** START **

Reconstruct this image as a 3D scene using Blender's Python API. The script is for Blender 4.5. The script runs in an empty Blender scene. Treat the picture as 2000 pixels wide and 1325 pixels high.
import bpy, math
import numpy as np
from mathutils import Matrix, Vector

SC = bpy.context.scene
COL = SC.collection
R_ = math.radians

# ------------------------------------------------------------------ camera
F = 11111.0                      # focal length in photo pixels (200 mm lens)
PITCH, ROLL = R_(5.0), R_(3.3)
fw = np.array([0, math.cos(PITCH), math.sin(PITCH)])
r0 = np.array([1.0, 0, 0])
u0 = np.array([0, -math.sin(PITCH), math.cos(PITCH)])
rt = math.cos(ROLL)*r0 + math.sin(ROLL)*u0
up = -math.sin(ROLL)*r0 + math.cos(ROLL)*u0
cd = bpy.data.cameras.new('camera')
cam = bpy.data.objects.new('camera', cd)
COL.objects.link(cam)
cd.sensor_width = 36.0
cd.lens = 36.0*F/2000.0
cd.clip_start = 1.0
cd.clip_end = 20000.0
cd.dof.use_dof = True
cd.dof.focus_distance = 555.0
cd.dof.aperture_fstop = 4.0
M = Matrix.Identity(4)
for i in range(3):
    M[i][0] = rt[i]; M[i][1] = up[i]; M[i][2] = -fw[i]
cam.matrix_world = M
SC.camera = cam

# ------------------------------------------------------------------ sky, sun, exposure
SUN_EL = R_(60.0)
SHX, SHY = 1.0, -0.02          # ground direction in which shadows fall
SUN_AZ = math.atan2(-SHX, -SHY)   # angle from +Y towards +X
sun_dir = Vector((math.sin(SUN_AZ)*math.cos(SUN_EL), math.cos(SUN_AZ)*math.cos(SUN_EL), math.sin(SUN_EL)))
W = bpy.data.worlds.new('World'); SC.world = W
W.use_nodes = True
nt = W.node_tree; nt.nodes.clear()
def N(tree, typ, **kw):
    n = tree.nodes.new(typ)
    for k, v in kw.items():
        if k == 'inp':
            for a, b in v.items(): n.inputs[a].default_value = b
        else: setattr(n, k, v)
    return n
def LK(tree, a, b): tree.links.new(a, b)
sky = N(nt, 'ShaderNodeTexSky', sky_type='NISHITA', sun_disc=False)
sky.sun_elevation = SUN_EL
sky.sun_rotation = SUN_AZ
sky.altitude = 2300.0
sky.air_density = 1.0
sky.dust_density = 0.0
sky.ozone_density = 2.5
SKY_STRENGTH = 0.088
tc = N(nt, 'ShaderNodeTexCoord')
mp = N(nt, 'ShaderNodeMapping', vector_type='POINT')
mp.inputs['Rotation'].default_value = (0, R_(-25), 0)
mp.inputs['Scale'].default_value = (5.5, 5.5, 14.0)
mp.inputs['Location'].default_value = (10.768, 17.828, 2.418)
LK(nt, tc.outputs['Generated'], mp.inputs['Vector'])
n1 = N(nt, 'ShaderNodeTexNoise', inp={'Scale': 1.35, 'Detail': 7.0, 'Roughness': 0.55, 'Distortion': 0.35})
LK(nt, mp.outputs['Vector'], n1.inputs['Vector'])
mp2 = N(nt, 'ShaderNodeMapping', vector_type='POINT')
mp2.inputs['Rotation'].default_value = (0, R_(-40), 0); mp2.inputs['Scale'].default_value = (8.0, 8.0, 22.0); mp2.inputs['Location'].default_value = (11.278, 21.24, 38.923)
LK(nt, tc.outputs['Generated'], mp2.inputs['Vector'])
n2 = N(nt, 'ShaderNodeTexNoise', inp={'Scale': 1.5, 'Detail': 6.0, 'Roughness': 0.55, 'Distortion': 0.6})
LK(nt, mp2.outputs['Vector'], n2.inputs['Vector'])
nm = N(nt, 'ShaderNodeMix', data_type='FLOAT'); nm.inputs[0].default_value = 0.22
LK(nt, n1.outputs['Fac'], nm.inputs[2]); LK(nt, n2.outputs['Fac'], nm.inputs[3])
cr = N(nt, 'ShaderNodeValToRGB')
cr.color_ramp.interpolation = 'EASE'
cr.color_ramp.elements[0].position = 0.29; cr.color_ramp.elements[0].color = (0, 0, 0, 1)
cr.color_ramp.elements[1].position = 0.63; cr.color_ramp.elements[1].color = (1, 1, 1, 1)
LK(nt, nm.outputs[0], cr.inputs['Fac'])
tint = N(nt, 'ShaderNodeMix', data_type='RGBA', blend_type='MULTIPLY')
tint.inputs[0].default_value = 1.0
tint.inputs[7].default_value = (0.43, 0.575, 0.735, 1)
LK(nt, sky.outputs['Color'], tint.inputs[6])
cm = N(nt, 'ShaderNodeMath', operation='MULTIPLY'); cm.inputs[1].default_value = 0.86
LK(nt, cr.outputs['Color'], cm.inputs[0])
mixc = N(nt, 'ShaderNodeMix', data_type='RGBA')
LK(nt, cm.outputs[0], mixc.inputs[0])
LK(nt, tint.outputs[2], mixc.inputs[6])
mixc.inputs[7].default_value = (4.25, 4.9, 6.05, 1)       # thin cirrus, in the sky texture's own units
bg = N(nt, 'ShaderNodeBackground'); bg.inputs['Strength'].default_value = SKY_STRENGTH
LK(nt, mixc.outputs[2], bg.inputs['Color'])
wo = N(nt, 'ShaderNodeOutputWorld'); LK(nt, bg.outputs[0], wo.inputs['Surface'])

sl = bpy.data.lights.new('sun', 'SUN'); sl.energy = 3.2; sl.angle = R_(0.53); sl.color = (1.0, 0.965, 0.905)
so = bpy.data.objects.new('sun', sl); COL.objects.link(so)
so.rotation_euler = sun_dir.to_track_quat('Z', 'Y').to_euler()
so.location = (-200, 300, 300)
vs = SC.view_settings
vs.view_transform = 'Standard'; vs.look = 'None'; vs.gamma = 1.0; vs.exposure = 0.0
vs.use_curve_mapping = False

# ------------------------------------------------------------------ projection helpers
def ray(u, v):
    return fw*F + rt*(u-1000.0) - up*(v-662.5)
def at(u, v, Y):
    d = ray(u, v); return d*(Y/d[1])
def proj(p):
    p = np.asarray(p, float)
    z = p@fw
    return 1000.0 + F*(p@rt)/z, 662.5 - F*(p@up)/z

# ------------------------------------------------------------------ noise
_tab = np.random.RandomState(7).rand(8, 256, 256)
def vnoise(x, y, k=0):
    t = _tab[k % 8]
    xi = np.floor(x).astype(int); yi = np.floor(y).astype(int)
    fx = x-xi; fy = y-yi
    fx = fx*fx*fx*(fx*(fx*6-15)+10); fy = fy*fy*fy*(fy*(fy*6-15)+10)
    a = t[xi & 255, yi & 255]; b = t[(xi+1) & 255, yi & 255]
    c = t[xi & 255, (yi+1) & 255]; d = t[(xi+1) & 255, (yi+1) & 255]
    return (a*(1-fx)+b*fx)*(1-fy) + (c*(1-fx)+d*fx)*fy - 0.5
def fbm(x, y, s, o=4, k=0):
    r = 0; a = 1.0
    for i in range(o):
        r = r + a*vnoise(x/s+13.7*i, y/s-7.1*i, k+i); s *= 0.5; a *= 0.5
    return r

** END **

_SET TASK_
Using the data above, restate word for word the lines from its opening line through the line that contains "R_ = math.radians", and no more.

_WRITTEN ANSWER_
Reconstruct this image as a 3D scene using Blender's Python API. The script is for Blender 4.5. The script runs in an empty Blender scene. Treat the picture as 2000 pixels wide and 1325 pixels high.
import bpy, math
import numpy as np
from mathutils import Matrix, Vector

SC = bpy.context.scene
COL = SC.collection
R_ = math.radians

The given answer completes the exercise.